The mixing and mastering on this split was handled by Greg Wilkinson at his Earhammer Studio, which gives the tracks from both artists a uniform sound. There’s a lot of ambience present in both sets of tunes, thanks in part to the fuzzed-out guitar distortion, but also in the subtle use of reverb, giving the songs a “live” feel. With the production being more or less the same, you really get to hear the difference in each band’s approach to their craft, which makes for a pretty compelling black metal record. If you like black metal in any way, shape, or form, do yourself a favor and pick up a copy of this Palace of Worms/Ecferus split.

– Bradley

Eshtadur – Cornered at the Earth

Rating: 5/5
Location: Pereira, Colombia
Label: Crown And Throne Ltd

Eshtadur are a band from Colombia that play melodic black metal, a genre populated most famously by Scandinavian acts, though there have been notable acts from other countries, such as Italy and England. Still, it’s not every day you hear Dimmu Borgir-esque riffs being played by a band from South America. With a pair of full-lengths, an ep, demo, and a single to their name, Eshtadur have stayed pretty active since their inception in 2005. Cornered at the Earth is the band’s latest single, and it is one hell of an introduction to the music of Eshtadur.

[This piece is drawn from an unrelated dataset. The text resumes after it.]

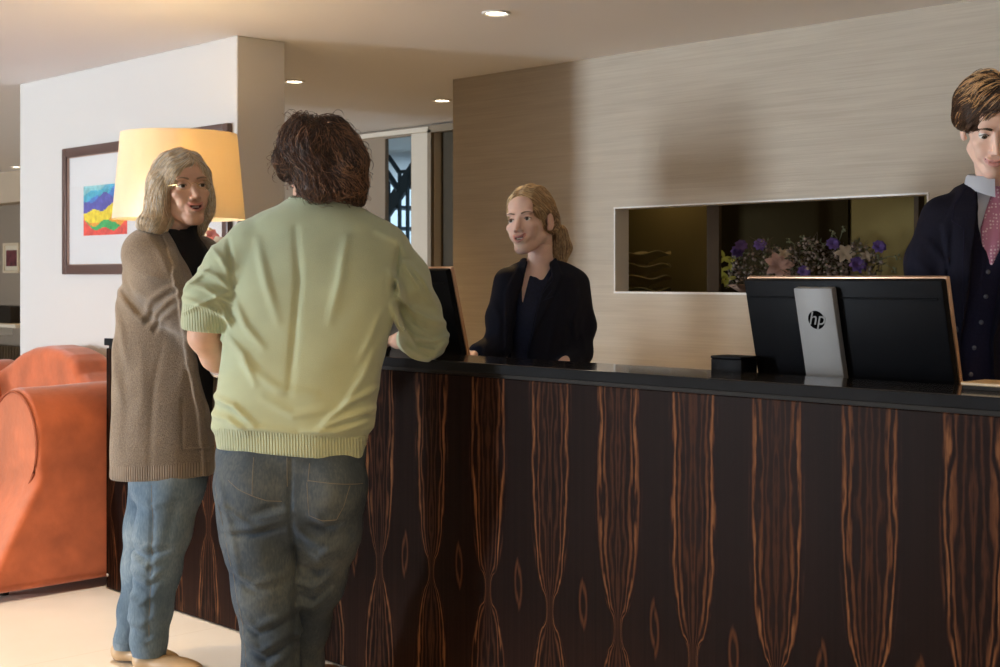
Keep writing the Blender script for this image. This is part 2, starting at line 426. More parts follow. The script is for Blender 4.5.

The riffs on Cornered at the Earth, as I mentioned before, sound like the newer material from Dimmu Borgir, which have almost as much in common with melodic death metal as they do standard black metal. With the use of keyboards and synthesizers, Cornered at the Earth manages to capture that epic feel that is pretty much mandatory in any melodic black metal release that’s worth a damn. The vocals don’t ever get into the high-pitched shrieks you typically hear, but are intense none-the-less, with death growls and mid-ranged screaming (often layered in together). The production is top-notch, with plenty of each instrument in the mix. With heavy riffs, brutal vocals, and a synthesizer that adds plenty of atmosphere (without overpowering the tune), Cornered at the Earth is a great track from Eshtadur, and will make an excellent addition to any metalhead’s collection.

– Bradley

Ephedra – Can Ca No Rey

Rating: 4/5
Location: Switzerland
Label: Argonauta Records

Mixing desert rock with heavy metal, this second album from the Swiss band of Ephedra starts its twelve-track trek with a slow-brewed cruiser bruiser in the seven-minute “Vicious Circle”, as the quartet lets their instruments do all of the talking, apart from some well-incorporated spoken-word samples.  Bringing an unusually serious tone to the sun-baked grooves of their style, the band shows a willingness to bring the subtler notes out into the exposing light of solos, though later tracks find them just as committed to simply rocking, and doing it hard.

At times, they had me in mind of Behold! The Monolith‘s Architects of the Void album, just shifted to a friendlier, mellower setting.  The riffs get put to heavy work, but there’s also tangential touches tucked away in the measures that help stave off the sense of overwrought narrow focus to which even the most well-regarded heavy rock bands can fall victim.  It made me grin to hear the guitarist crank away on his whammy bar in the opening of “Cornfield Disaster”, and the drummer working a beat, later in that same song, which went above simply plugging away on the same rhythm for sixteen measures in a row.

There’s an endearing energy and character to the songs, despite the absence of vocals, that gave me a sense of Ephedra looking to all their contemporaries in the heavy rock/metal field, and deciding they would aim for something to call everyone else into stepping up their game.  Not everyone will, of course, as mediocrity is just too comfortable for a lot of stoner rock bands, but it’s refreshing to hear a band which won’t let themselves settle into that rut.